━━ PROVIDED MATERIAL

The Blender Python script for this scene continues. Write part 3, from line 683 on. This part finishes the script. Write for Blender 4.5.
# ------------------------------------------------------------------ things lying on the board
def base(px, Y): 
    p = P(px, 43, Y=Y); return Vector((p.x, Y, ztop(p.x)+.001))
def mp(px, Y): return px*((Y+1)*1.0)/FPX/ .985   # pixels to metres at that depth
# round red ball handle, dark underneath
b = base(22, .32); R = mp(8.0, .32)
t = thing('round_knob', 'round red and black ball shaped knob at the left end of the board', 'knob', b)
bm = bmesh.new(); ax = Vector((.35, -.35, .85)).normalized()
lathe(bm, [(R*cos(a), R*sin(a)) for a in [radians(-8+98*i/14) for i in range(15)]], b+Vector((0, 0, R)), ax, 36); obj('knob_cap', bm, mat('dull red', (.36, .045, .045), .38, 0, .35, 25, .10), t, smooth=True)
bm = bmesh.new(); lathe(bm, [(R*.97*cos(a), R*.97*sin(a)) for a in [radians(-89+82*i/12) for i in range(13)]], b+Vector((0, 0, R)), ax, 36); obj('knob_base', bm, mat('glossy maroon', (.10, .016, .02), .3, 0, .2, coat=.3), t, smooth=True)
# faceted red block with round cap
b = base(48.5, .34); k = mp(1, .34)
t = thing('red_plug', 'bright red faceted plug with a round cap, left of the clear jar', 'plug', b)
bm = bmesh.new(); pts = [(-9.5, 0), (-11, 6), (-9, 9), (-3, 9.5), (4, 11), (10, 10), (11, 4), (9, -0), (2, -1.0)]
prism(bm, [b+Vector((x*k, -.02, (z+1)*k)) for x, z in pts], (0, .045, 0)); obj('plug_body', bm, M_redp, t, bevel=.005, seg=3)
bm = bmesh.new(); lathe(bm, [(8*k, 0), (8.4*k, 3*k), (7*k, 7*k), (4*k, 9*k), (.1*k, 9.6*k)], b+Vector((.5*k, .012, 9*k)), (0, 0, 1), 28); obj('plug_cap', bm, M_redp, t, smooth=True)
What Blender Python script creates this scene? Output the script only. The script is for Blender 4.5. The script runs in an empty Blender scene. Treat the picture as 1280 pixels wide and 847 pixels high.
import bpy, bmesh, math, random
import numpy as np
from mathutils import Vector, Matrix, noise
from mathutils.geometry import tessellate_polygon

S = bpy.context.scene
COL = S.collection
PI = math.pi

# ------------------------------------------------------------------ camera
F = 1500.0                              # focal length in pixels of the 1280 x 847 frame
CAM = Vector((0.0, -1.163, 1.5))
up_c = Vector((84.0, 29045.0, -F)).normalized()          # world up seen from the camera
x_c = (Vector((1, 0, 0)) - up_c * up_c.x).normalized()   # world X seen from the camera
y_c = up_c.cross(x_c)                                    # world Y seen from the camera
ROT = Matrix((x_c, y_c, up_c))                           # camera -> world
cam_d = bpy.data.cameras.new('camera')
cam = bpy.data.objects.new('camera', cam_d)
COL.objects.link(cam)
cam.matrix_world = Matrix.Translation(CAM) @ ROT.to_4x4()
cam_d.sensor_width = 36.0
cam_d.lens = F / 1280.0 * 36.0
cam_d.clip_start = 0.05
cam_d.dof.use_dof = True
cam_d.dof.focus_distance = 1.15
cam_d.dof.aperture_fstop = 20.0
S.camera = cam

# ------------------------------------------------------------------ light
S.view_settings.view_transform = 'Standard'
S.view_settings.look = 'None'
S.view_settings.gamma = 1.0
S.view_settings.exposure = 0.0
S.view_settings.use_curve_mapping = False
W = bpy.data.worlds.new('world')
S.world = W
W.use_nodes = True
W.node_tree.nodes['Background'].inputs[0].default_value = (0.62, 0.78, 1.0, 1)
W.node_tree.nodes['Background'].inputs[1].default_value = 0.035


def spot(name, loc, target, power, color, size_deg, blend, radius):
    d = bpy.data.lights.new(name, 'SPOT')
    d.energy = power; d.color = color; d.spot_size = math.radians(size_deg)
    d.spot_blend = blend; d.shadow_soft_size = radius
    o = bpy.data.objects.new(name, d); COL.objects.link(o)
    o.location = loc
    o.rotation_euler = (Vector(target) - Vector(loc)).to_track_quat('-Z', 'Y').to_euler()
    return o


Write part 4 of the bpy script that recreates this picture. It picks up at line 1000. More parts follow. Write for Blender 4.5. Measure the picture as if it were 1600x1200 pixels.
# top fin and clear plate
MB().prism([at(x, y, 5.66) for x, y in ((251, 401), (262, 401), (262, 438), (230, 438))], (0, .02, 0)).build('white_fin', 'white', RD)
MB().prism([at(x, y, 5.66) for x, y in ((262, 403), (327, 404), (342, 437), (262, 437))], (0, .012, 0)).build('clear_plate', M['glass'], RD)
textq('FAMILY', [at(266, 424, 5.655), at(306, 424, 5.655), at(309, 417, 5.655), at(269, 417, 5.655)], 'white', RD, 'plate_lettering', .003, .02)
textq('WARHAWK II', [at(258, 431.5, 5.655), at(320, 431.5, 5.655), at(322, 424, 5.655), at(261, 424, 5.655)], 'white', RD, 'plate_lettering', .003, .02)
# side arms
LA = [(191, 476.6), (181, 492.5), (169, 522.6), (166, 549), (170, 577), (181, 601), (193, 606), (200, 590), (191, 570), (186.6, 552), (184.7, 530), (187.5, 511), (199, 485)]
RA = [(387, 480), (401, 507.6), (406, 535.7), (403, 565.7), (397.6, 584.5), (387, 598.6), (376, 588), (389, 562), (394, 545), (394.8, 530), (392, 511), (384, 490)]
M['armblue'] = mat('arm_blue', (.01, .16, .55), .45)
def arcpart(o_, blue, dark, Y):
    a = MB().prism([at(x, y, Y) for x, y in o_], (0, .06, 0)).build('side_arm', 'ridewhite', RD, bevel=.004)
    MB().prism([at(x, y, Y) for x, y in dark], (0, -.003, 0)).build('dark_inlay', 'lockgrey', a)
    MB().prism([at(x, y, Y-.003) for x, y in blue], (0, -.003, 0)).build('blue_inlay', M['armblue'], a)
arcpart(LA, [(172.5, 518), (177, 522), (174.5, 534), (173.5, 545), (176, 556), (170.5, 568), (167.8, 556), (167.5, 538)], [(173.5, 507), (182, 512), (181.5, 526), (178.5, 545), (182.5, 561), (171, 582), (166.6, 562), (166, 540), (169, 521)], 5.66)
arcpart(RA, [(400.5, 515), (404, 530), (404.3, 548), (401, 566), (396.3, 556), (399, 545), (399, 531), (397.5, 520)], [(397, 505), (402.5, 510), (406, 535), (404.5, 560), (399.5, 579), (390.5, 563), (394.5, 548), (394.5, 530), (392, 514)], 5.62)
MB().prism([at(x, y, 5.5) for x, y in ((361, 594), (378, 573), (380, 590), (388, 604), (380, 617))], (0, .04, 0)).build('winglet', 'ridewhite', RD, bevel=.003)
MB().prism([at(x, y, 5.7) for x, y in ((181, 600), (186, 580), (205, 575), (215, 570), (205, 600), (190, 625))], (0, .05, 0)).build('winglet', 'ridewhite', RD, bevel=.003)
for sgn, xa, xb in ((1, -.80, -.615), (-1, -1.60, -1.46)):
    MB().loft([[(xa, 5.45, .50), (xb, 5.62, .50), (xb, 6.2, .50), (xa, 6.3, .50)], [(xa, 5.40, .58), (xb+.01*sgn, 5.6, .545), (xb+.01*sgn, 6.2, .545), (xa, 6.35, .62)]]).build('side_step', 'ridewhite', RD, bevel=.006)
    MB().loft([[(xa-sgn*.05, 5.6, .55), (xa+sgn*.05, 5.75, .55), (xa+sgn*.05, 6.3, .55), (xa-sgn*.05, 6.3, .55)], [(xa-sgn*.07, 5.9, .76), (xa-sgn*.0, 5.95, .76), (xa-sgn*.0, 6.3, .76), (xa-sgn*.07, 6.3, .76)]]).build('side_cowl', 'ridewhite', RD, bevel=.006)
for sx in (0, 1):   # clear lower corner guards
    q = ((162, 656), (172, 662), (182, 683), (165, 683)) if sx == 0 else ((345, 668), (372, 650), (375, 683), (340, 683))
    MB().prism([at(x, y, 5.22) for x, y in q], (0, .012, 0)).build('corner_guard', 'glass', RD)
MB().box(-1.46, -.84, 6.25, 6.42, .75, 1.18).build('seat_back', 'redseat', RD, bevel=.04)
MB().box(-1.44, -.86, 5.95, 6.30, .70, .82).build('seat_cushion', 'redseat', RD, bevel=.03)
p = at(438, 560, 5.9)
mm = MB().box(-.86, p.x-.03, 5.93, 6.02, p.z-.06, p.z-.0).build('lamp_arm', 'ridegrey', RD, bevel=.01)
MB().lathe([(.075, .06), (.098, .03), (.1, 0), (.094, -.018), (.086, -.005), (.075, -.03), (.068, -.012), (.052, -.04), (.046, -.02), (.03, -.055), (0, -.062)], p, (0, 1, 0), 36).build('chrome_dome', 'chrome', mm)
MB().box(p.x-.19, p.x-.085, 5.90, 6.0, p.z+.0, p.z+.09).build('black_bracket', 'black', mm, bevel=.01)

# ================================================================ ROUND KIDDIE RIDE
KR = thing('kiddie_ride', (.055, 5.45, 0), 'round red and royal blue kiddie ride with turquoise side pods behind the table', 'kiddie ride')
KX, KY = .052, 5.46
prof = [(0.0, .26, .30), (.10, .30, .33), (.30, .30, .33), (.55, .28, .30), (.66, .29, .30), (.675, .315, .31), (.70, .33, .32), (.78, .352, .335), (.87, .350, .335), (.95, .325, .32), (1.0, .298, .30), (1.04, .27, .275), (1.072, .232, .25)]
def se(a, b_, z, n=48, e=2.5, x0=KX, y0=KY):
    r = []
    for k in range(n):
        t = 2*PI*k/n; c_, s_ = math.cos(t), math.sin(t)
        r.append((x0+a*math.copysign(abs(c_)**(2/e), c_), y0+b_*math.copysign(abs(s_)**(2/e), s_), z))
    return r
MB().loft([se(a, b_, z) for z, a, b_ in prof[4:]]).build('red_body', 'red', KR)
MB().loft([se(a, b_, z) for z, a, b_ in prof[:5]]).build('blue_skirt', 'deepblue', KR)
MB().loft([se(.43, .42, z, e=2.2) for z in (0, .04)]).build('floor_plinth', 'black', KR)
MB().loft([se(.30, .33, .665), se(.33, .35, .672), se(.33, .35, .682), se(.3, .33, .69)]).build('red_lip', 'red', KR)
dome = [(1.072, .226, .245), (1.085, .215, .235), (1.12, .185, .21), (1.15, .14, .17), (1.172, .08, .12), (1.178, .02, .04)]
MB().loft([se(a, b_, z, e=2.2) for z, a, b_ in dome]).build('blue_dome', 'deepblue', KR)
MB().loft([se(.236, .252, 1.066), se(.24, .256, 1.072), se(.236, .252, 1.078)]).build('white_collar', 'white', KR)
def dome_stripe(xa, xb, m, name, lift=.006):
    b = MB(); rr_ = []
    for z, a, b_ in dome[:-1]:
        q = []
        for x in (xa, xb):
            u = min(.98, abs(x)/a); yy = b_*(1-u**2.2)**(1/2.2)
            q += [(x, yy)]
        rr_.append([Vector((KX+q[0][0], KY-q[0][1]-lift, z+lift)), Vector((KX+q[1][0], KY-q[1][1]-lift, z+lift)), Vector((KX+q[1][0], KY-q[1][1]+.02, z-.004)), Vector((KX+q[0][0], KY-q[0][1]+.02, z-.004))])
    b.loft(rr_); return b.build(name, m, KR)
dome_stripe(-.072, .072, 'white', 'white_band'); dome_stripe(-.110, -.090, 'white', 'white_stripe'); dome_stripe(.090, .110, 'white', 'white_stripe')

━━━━

INSTRUCTION:
In the entries above, find every line holding the word "scene" and copy it out.

TASK RESULT:
The Blender Python script for this scene continues. Write part 3, from line 683 on. This part finishes the script. Write for Blender 4.5.
What Blender Python script creates this scene? Output the script only. The script is for Blender 4.5. The script runs in an empty Blender scene. Treat the picture as 1280 pixels wide and 847 pixels high.
S = bpy.context.scene